"Back of the Book" raises a number of possibilities, not all of them ghastly. What one would fear most from a panel discussion of popular culture is that it would be pompous and windy boob-tomb TV, like Maryland Public Television's "The Critics' Place." But the heads that put "Book" together seem to have successfully navigated that pitfall.

It helps that Susan Stamberg, of "All Things Considered," is the moderator for the program, which is getting four trial-run airings starting tonight at 10 on Channel 26. She's much more than a moderator, really, transcending the functionary duties of that role but performing them nimbly nevertheless. She keeps the show moving without making one aware that she's keeping it moving.

However, someone should tell her that no one, women included, should wear dangly earrings on closeup TV. Unless they've landed a part on "Dynasty."

As a contribution to video grouptalk, "Back of the Book" is distinguished by the purposeful, visual-minded way producer-director Christopher Sarson has approached it. There is very little illustration (not even a clip from "Cagney and Lacey," thankfully, when that show is discussed) but the shots of the five participants are kept compellingly tight, so you don't long for relief from the talking heads. "Book" is a good-looking production, and in that respect a feather for the cap of WETA, where it is taped.

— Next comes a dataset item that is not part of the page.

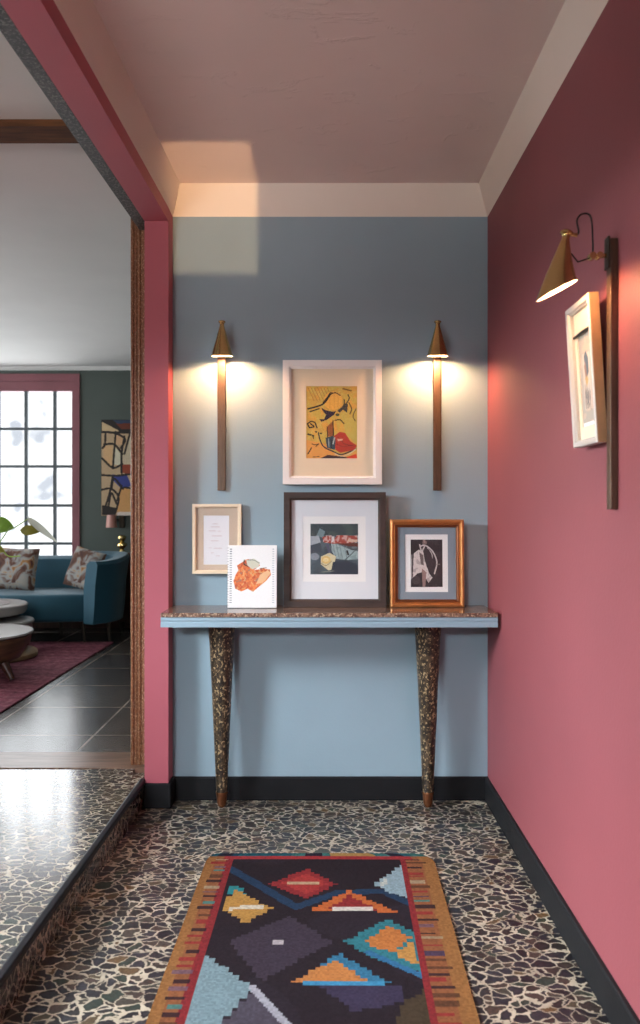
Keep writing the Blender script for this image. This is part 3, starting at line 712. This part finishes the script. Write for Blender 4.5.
A.poly(R([(308,913),(349,892),(396,914)]), (204,106,52)); A.poly(R([(326,911),(350,897),(378,912)]), (150,44,48)); A.poly(R([(331,909.2),(373,909.2),(373,913.2),(331,913.2)]), (226,218,208))
A.poly(R([(345,944),(388,921),(416,936),(424,978),(412,972),(370,960)]), (52,128,140)); A.poly(R([(366,944),(388,928),(410,940),(396,954),(370,950)]), (204,124,62)); A.poly(R([(396,956),(414,944),(420,966),(406,964)]), (206,150,76)); A.line(R([(368,955),(424,979)]), .022, (52,116,164))
A.poly(R([(292,987),(338,956),(388,984),(388,987)]), (56,126,164)); A.poly(R([(292,985),(334,962),(366,982),(366,983)]), (206,132,70)); A.poly(R([(306,982.5),(386,982.5),(386,987.5),(304,987.5)]), (64,150,196))
A.poly(R([(318,988),(402,988),(404,1004),(356,1014)]), (64,56,82)); A.poly(R([(394,1030),(404,1004),(428,990),(433,1030)]), (78,64,48)); 
A.poly(R([(206,958),(254,991),(221,1026),(214,1060),(180,1060),(186,1026)]), (132,160,170)); A.poly(R([(254,993),(292,1030),(300,1070),(220,1070),(222,1026)]), (84,78,92)); A.line(R([(252,990),(290,1030)]), .022, (178,178,190))
# unseen near half continues the same motifs
for (u, v, a, b, c) in ((.42,1.32,.16,.14,(150,46,50)), (.28,1.6,.14,.12,(196,146,72)), (.58,1.62,.14,.12,(204,124,62)), (.42,1.85,.15,.1,(64,56,82))):
    A.poly([(u-a, v), (u, v-b), (u+a, v), (u, v+b)], c); A.poly([(u-a*.5, v), (u, v-b*.5), (u+a*.5, v), (u, v+b*.5)], (64,150,196))
# borders
bl, br = .098, .127
MU = (164,112,62)
inb = (A.X < bl) | (A.X > RW-br); A.put(inb, MU); A.put((A.X > bl-.022) & (A.X < bl), (146,46,50)); A.put((A.X > RW-br) & (A.X < RW-br+.024), (146,46,50))
A.put(inb & (A.X > .03) & (A.X < bl-.022), (156,96,60)); A.put((A.X > RW-br+.024) & (A.X < RW-.045), (156,96,60))
rg = np.random.RandomState(21)
pal = [(52,34,42),(52,34,42),(160,48,50),(160,48,50),(70,140,138),(96,62,44),(120,90,110),(70,60,100),(176,160,130)]
for side in (0, 1):
    v = .05
    while v < RL-.04:
        h = .008+rg.rand()*.016; c = pal[rg.randint(len(pal))]
        a, b = ((.022+rg.rand()*.02, bl-.020) if side == 0 else (RW-br+.024, RW-.030-rg.rand()*.03))
        A.put((A.Y > v) & (A.Y < v+h) & (A.X > a) & (A.X < b), c, .85); v += h+.010+rg.rand()*.022
for vv0, vv1 in ((0, .052), (RL-.052, RL)):
    A.put((A.Y >= vv0) & (A.Y < vv1) & (A.X > .06) & (A.X < RW-.07), (170,52,56))
u = .0
A.put((A.Y < .026), (140,112,76))
while u < RW:
    w_ = .02+rg.rand()*.05; c = [(40,96,112),(30,72,96),(180,140,80),(46,44,60),(60,120,120)][rg.randint(5)]
    A.put((A.Y < .024) & (A.X > u) & (A.X < u+w_), c); u += w_
A.grain(.16); A.a = A.a*.76+A.a.mean(2, keepdims=True)*.06
xs_ = np.linspace(0, RW, A.w+1); vs_ = np.linspace(0, RL, A.h+1)
rr = .085
verts = []
for v in vs_:
    for u in xs_:
        U, V = u, v
        # rounded, pulled-in far corners
        if V < rr:
            ins = rr-math.sqrt(max(0, rr*rr-(rr-V)**2))
            kx = (U-RW/2)/(RW/2)
            U = RW/2+(RW/2-(ins*(.9 if kx > 0 else .35)))*kx
        X, Y = rugpt(U, V)
        verts.append((X, Y, .007+.0012*math.sin(V*9+U*4)))
me = A._mk('rug', verts)
rug = obj('kilim_rug', me, M['rug']); md = rug.modifiers.new('thick', 'SOLIDIFY'); md.thickness = .0055; md.offset = -1
tag(rug, 'multicoloured kilim runner with dark field and striped mustard border on the pebble floor', 'rug')

# ================================================================= LOUNGE
ZF = .128
cp = B(-4.4, -1.87, 4.35, 7.16, ZF+.001, ZF+.012, bev=.003)
tag(obj('area_rug', cp, M['carpet']), 'faded red purple rug on the slate floor before the teal sofa', 'rug')
# sofa
sf = thing('sofa', 'teal velvet curved sofa under the far grid window', 'sofa', (-2.9, 7.35, ZF))
ox, oy, oz = sf.location
path = spline([(-4.02,7.02,0),(-4.05,7.3,0),(-3.85,7.66,0),(-3.4,7.78,0),(-2.5,7.78,0),(-2.08,7.72,0),(-1.93,7.5,0),(-1.93,7.2,0),(-2.05,7.0,0)], 8)
def wall_sweep(path, th, z0, zt, flare=.04):
    bm = bmesh.new(); rings = []; n = len(path)
    for i, p in enumerate(path):
        d = (path[min(i+1,n-1)]-path[max(i-1,0)]).normalized(); nrm = Vector((d.y, -d.x, 0))   # towards inside? sign below
        top = zt(p); ring = []
        for (o_, z) in ((-.5,z0),(-.62,z0+.12),(-.5-flare*6,z0+(top-z0)*.6),(-.5-flare*12,top-.03),(-.35-flare*11,top),(.2-flare*9,top),(.5-flare*8,top-.03),(.5,z0+.3),(.5,z0)):
            ring.append(bm.verts.new((p.x-ox+nrm.x*o_*th, p.y-oy+nrm.y*o_*th, z)))
        rings.append(ring)
    m_ = len(rings[0])
    for a, b in zip(rings, rings[1:]):
        for k in range(m_): bm.faces.new((a[k], a[(k+1)%m_], b[(k+1)%m_], b[k]))
    bm.faces.new(rings[0][::-1]); bm.faces.new(rings[-1]); return bm
def sofa_top(p):
    if p.x > -2.3: return .74+.05*min(1, max(0, (p.y-7.1)/.4))
    return .745
obj('backrest', wall_sweep(path, .12, .19, sofa_top), M['teal'], sf, smooth=True)
def outline_prism(pts, z0, z1, bev):
    bm = bmesh.new(); v = [bm.verts.new((x, y, z0)) for x, y in pts]; f = bm.faces.new(v)
    r = bmesh.ops.extrude_face_region(bm, geom=[f]); tv = [e for e in r['geom'] if isinstance(e, bmesh.types.BMVert)]
    for q in tv: q.co.z = z1
    bmesh.ops.recalc_face_normals(bm, faces=bm.faces)
    es = [e for e in bm.edges if abs(e.verts[0].co.z-e.verts[1].co.z) < 1e-6]
    bmesh.ops.bevel(bm, geom=es, offset=bev, segments=3, affect='EDGES', profile=.5); return bm
inner = [(-3.93,7.2),(-3.78,7.58),(-3.4,7.70),(-2.5,7.70),(-2.14,7.62),(-1.98,7.45),(-1.97,7.2),(-2.10,7.06),(-2.5,7.0),(-3.0,6.96),(-3.5,7.0),(-3.85,7.06)]
obj('seat', outline_prism([(x-ox, y-oy) for x, y in inner], .20, .445, .035), M['teal'], sf, smooth=True)
for lx_, ly_ in ((-3.7,7.1),(-2.14,7.14),(-1.93,7.2),(-2.5,7.62),(-3.6,7.62)):
    bm = bmesh.new(); tube(bm, [(lx_-ox, ly_-oy, .215), (lx_-ox+.02*(1 if lx_ > -3 else -1), ly_-oy-.01, .0135 if ly_ < 7.16 and lx_ < -2 else .001)], .022, 12, r2=.011)
    obj('leg', bm, M['darkmetal'], sf, smooth=True)
# cushions
def pillow(name, label, loc, rot, w=.44, h=.42, t=.14):
    bm = bmesh.new(); N = 16; g = {}
    for side in (1, -1):
        for i in range(N+1):
            for j in range(N+1):
                u = 2*i/N-1; v = 2*j/N-1; e = (1-u**4)*(1-v**4); pin = 1-.09*(1-abs(u*v))*(u*u+v*v)*.5
                if side == -1 and (i in (0, N) or j in (0, N)): g[(side,i,j)] = g[(1,i,j)]; continue
                g[(side,i,j)] = bm.verts.new((u*w/2*pin, side*t/2*max(0, e)**.55, v*h/2*pin))
    for side in (1, -1):
        for i in range(N):
            for j in range(N): bm.faces.new([g[(side,i,j)], g[(side,i+1,j)], g[(side,i+1,j+1)], g[(side,i,j+1)]])
    o = obj(name, bm, M['cushion'], smooth=True, loc=loc); o.rotation_euler = rot
    return tag(o, label, 'cushion', 'patterned cushions on the sofa')
pillow('throw_cushion', 'patterned cushion at the left end of the visible sofa, below the plant', (-2.87,7.46,ZF+.445+.197), (-.25,.03,-.1), .44, .40)
pillow('throw_cushion', 'patterned cushion leaning against the right end of the teal sofa', (-2.22,7.47,ZF+.445+.195), (-.3,.22,-.35), .34, .38)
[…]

Some of the commentators on the first program look too eager to project well on television -- they're thinking about it, you can tell -- but Barbara Lippert of Adweek magazine has a natural, gabby style that connects. At one point she says that advertisers are having such a hard time depicting men and women in commercials during these sexually self-conscious times that "the only ones who come out looking well are pets." Benjamin De Mott, a book reviewer, appears nicely unfazed by the presence of cameras. Best of all at this is Stamberg, whose liquid voice and lilting laugh are prize assets.

If only she were a political conservative she could be a candidate to take over the seat so unwisely vacated by Patrick Buchanan on "The McLaughlin Group." That's the program that has set the riotously entertaining new ideal where grouptalk television is concerned; "Book" can't aspire to or hope to achieve its level of captivating lunacy.

The worst thing on the "Book" premiere is a closing, gimmicked "I've-got-a-beef" segment that stands alone and falls flat. Lewis Grizzard of the Atlanta Constitution complains that women are using men's bathrooms. Watching Grizzard suffer and die makes one additionally appreciative of the brilliant way Andrew Rooney is able to make the essay form work on television (most of the time).

"Back of the Book," a candidate for weekly series status on PBS, was executive-produced by Clay Felker and Aaron Latham, those tired darlings of the Elaine's set. Latham had the bad taste to cast himself as one of the panelists on the first program. He is awful and terrible, a living symbol of all that should be avoided on future shows.